Un’altra tecnica è quella della “hot detonation technology”: i missili vengono inseriti in una camera di detonazione scaldata fino a 550°C, una temperatura abbastanza elevate da distruggere sia l’arma che il contenuto chimico. Questa tecnica, sviluppata dalla società svedese Dynasafe, viene utilizzata in Germania, Cina e in parte anche negli Stati Uniti.

Dubbi sulla scelta, riguardano sia la tecnica sia il luogo di trattamento, viste anche le necessità legate alla situazione politica e di sicurezza dell’area. L’uso di unità mobili, richiederebbe l’ingresso di contingenti militari stranieri nel territorio siriano, la cui accettazione è da sottoporre al volere di Assad.

La dottoressa Patricia Lewis (direttrice della ricerca sulla sicurezza internazionale di Chatham House), raggiunta dalla BBC, ha suggerito di trasportare le armi nella base russa di Tartus, stoccarle e poi smistarle verso altre posizioni (sempre in Russia anche per ragioni di diplomazia), per le fasi successive – sebbene il programma di distruzione russo sia avviato, è in questo momento a pieno regime e con grosse quantità ancora da smaltire.
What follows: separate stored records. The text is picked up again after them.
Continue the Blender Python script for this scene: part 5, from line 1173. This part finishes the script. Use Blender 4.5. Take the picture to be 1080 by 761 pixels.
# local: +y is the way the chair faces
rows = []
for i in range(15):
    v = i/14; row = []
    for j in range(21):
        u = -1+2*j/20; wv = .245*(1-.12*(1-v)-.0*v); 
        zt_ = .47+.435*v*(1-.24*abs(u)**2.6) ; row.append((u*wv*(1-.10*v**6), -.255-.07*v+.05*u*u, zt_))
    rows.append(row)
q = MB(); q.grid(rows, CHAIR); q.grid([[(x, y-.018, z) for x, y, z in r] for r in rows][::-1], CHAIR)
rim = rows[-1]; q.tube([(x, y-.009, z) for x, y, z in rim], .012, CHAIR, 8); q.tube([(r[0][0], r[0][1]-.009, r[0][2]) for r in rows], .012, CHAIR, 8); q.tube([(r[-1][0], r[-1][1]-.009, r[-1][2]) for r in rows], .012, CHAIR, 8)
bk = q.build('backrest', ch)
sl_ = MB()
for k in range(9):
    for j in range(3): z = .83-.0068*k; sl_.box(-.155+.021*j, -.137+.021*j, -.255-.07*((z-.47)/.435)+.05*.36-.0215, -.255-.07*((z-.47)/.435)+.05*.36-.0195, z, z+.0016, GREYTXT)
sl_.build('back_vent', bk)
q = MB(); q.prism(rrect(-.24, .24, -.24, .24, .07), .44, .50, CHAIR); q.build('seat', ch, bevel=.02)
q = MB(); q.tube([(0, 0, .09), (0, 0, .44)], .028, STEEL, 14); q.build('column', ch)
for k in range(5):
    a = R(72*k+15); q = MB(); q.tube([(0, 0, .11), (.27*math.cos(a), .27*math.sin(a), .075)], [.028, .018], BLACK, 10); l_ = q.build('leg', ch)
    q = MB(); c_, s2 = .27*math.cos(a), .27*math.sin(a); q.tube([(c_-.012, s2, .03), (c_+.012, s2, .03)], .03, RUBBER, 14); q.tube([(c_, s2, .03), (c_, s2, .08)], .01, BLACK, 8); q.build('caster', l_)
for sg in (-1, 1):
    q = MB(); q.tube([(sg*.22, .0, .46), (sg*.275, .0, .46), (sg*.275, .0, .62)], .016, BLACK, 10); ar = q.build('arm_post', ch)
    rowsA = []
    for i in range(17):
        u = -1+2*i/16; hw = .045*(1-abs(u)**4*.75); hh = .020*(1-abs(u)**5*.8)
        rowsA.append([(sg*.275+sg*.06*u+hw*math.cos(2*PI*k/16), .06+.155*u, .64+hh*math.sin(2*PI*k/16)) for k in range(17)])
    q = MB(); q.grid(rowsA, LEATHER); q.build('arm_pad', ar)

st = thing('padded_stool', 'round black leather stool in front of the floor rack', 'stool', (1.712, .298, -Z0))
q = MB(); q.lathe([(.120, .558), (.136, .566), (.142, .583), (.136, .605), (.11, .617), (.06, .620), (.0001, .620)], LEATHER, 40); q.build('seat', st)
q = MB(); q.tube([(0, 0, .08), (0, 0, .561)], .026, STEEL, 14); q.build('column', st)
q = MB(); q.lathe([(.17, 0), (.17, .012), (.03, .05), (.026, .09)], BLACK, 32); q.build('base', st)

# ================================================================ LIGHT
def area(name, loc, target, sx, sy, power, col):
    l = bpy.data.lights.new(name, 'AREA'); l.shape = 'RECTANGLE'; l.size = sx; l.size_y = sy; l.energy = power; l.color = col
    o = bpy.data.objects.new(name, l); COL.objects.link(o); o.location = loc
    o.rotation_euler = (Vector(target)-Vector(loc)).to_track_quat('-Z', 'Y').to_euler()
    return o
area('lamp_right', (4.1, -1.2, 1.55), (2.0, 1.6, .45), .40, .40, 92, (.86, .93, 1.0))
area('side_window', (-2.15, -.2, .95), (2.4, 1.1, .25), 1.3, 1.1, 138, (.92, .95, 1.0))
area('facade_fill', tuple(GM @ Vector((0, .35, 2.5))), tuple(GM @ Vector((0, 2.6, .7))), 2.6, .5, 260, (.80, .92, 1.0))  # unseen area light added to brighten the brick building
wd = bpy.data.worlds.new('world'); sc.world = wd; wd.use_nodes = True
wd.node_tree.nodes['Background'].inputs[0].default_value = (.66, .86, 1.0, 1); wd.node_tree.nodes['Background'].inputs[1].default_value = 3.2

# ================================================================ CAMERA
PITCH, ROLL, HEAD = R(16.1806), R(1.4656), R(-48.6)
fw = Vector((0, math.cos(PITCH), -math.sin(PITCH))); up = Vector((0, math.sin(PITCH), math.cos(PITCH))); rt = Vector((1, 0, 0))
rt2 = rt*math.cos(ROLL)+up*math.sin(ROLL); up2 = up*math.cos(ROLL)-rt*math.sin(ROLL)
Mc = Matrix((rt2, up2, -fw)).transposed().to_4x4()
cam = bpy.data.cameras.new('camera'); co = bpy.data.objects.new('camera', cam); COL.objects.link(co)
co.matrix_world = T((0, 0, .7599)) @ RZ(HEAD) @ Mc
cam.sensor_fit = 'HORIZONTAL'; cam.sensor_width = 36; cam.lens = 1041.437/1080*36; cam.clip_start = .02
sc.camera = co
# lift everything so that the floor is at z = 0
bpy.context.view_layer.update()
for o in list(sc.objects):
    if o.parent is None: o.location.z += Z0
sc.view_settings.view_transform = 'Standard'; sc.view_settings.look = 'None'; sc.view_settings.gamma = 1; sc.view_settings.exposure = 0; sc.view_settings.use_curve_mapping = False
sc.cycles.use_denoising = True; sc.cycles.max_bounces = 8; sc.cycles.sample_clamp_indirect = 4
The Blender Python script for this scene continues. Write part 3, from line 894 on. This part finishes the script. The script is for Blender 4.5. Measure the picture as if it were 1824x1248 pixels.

Poi c’è il problema del tempo: in Libia , dove si trovava un arsenale molto più limitato, fu costruito un impianto in situ, ma i nove mesi di termine fissati per il momento dalla Convenzione sulle armi chimiche non lo permetterebbero. La stessa convenzione non permetterebbe nemmeno più rapide operazioni, come il seppellimento in calcestruzzo, la diluizione in mare e l’esplosione in pozzi profondi, utilizzati in Iraq negli anni Novanta.